Aim of the task: Output the material beneath this task exactly, images excluded.

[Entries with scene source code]
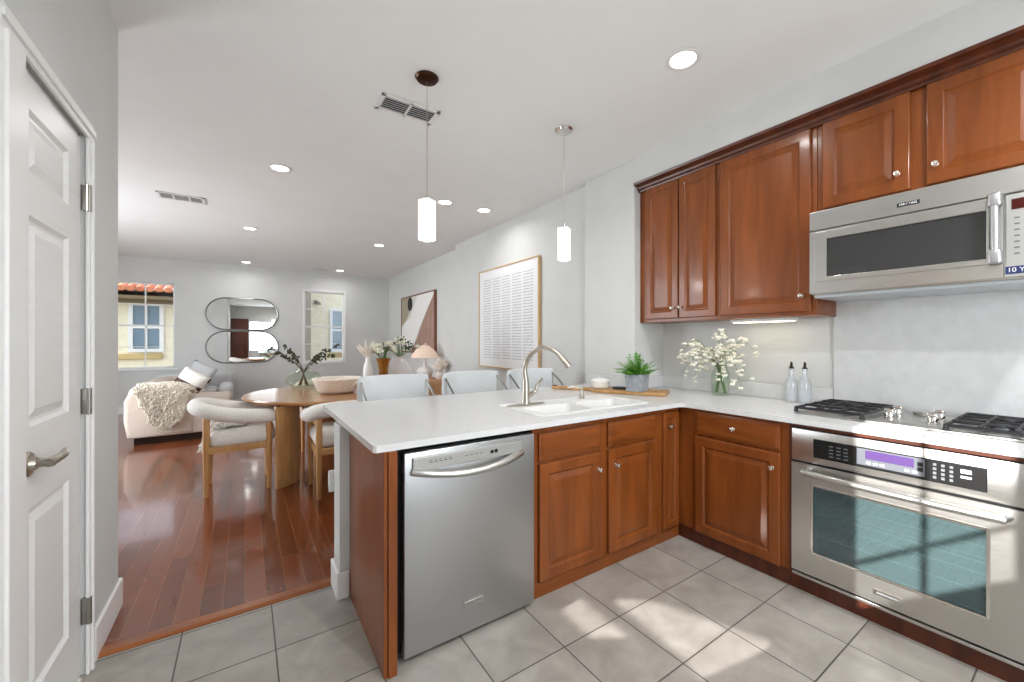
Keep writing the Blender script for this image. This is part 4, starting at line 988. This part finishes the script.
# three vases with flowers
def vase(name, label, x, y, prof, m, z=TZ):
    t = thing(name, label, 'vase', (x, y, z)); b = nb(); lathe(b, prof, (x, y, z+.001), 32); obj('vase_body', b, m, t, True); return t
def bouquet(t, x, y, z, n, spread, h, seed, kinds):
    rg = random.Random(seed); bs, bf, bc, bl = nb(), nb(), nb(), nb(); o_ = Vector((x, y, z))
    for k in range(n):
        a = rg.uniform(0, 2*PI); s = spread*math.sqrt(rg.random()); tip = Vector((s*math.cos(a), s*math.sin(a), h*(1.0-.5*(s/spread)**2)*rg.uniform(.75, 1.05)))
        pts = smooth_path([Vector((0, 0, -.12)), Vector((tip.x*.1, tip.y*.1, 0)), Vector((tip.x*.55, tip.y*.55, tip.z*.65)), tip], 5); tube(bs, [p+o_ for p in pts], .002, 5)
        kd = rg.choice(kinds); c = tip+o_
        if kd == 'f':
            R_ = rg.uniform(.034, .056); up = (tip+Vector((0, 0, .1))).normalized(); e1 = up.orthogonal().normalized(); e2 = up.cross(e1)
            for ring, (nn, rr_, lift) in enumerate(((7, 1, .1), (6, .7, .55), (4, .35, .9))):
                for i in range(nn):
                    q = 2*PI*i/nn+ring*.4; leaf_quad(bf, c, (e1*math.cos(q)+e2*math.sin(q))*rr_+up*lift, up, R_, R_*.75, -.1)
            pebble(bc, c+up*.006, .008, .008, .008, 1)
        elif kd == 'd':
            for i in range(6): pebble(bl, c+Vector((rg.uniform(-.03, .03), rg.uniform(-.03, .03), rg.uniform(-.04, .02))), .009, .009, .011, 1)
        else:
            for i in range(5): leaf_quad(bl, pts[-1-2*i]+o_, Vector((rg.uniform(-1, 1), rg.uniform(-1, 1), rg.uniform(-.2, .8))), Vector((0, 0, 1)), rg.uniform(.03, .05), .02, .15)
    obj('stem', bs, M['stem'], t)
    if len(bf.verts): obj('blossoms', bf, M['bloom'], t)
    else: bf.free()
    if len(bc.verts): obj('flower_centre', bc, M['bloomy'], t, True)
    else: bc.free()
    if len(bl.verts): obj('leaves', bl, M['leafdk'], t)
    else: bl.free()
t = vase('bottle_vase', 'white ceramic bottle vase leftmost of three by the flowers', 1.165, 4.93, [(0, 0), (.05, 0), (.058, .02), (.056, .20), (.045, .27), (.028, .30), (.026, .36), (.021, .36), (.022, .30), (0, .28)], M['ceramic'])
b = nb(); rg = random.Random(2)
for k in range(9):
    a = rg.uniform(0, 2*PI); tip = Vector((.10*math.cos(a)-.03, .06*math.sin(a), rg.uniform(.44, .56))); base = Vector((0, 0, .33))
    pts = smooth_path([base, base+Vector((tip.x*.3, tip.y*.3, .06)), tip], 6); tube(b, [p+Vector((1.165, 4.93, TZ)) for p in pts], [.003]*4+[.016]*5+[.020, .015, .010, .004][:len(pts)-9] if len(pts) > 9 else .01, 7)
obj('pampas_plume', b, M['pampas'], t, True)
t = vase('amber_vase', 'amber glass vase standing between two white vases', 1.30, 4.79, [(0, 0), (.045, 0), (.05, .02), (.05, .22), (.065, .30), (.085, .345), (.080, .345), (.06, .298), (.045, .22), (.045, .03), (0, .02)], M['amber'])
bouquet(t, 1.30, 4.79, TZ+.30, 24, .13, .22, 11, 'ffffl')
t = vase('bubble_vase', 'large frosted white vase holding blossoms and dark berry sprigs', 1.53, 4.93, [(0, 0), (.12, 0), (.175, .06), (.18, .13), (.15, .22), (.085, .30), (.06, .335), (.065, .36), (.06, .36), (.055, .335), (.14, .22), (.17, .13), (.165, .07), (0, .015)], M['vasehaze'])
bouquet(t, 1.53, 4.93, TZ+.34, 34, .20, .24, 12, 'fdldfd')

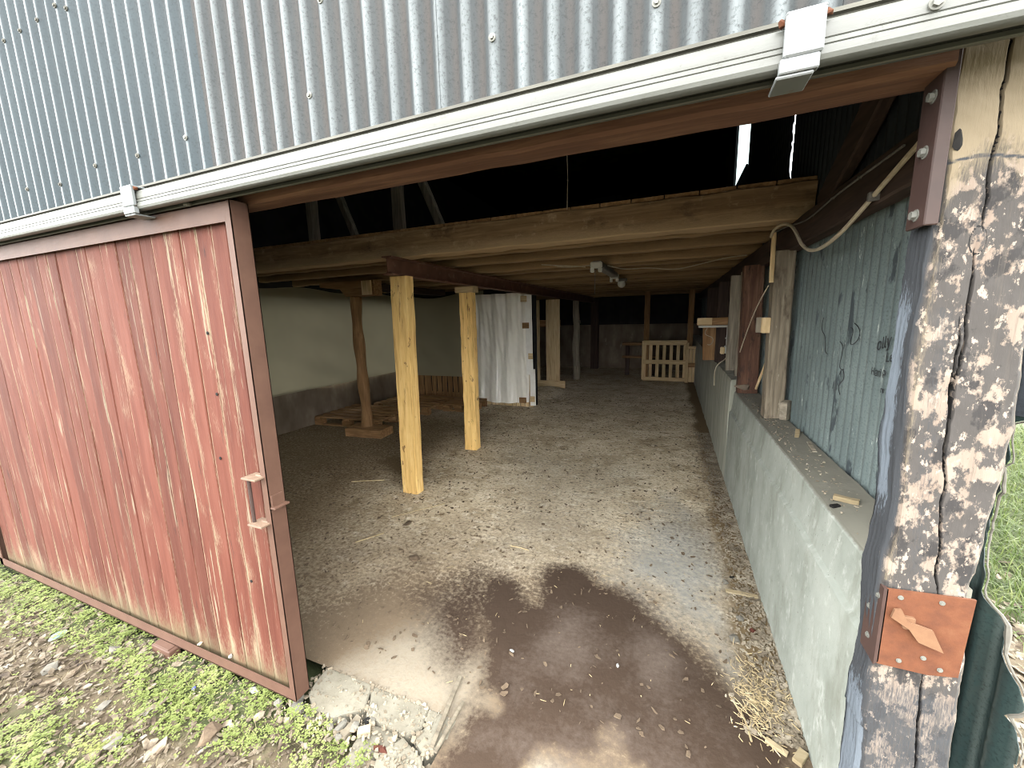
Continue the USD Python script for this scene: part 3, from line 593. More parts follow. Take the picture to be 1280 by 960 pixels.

Exercise solution:
Keep writing the Blender script for this image. This is part 4, starting at line 988. This part finishes the script.
# three vases with flowers
def vase(name, label, x, y, prof, m, z=TZ):
    t = thing(name, label, 'vase', (x, y, z)); b = nb(); lathe(b, prof, (x, y, z+.001), 32); obj('vase_body', b, m, t, True); return t
def bouquet(t, x, y, z, n, spread, h, seed, kinds):
    rg = random.Random(seed); bs, bf, bc, bl = nb(), nb(), nb(), nb(); o_ = Vector((x, y, z))
    for k in range(n):
        a = rg.uniform(0, 2*PI); s = spread*math.sqrt(rg.random()); tip = Vector((s*math.cos(a), s*math.sin(a), h*(1.0-.5*(s/spread)**2)*rg.uniform(.75, 1.05)))
        pts = smooth_path([Vector((0, 0, -.12)), Vector((tip.x*.1, tip.y*.1, 0)), Vector((tip.x*.55, tip.y*.55, tip.z*.65)), tip], 5); tube(bs, [p+o_ for p in pts], .002, 5)
        kd = rg.choice(kinds); c = tip+o_
        if kd == 'f':
            R_ = rg.uniform(.034, .056); up = (tip+Vector((0, 0, .1))).normalized(); e1 = up.orthogonal().normalized(); e2 = up.cross(e1)
            for ring, (nn, rr_, lift) in enumerate(((7, 1, .1), (6, .7, .55), (4, .35, .9))):
                for i in range(nn):
                    q = 2*PI*i/nn+ring*.4; leaf_quad(bf, c, (e1*math.cos(q)+e2*math.sin(q))*rr_+up*lift, up, R_, R_*.75, -.1)
            pebble(bc, c+up*.006, .008, .008, .008, 1)
        elif kd == 'd':
            for i in range(6): pebble(bl, c+Vector((rg.uniform(-.03, .03), rg.uniform(-.03, .03), rg.uniform(-.04, .02))), .009, .009, .011, 1)
        else:
            for i in range(5): leaf_quad(bl, pts[-1-2*i]+o_, Vector((rg.uniform(-1, 1), rg.uniform(-1, 1), rg.uniform(-.2, .8))), Vector((0, 0, 1)), rg.uniform(.03, .05), .02, .15)
    obj('stem', bs, M['stem'], t)
    if len(bf.verts): obj('blossoms', bf, M['bloom'], t)
    else: bf.free()
    if len(bc.verts): obj('flower_centre', bc, M['bloomy'], t, True)
    else: bc.free()
    if len(bl.verts): obj('leaves', bl, M['leafdk'], t)
    else: bl.free()
t = vase('bottle_vase', 'white ceramic bottle vase leftmost of three by the flowers', 1.165, 4.93, [(0, 0), (.05, 0), (.058, .02), (.056, .20), (.045, .27), (.028, .30), (.026, .36), (.021, .36), (.022, .30), (0, .28)], M['ceramic'])
b = nb(); rg = random.Random(2)
for k in range(9):
    a = rg.uniform(0, 2*PI); tip = Vector((.10*math.cos(a)-.03, .06*math.sin(a), rg.uniform(.44, .56))); base = Vector((0, 0, .33))
    pts = smooth_path([base, base+Vector((tip.x*.3, tip.y*.3, .06)), tip], 6); tube(b, [p+Vector((1.165, 4.93, TZ)) for p in pts], [.003]*4+[.016]*5+[.020, .015, .010, .004][:len(pts)-9] if len(pts) > 9 else .01, 7)
obj('pampas_plume', b, M['pampas'], t, True)
t = vase('amber_vase', 'amber glass vase standing between two white vases', 1.30, 4.79, [(0, 0), (.045, 0), (.05, .02), (.05, .22), (.065, .30), (.085, .345), (.080, .345), (.06, .298), (.045, .22), (.045, .03), (0, .02)], M['amber'])
bouquet(t, 1.30, 4.79, TZ+.30, 24, .13, .22, 11, 'ffffl')
t = vase('bubble_vase', 'large frosted white vase holding blossoms and dark berry sprigs', 1.53, 4.93, [(0, 0), (.12, 0), (.175, .06), (.18, .13), (.15, .22), (.085, .30), (.06, .335), (.065, .36), (.06, .36), (.055, .335), (.14, .22), (.17, .13), (.165, .07), (0, .015)], M['vasehaze'])
bouquet(t, 1.53, 4.93, TZ+.34, 34, .20, .24, 12, 'fdldfd')

Continue the USD Python script for this scene: part 3, from line 593. More parts follow. Take the picture to be 1280 by 960 pixels.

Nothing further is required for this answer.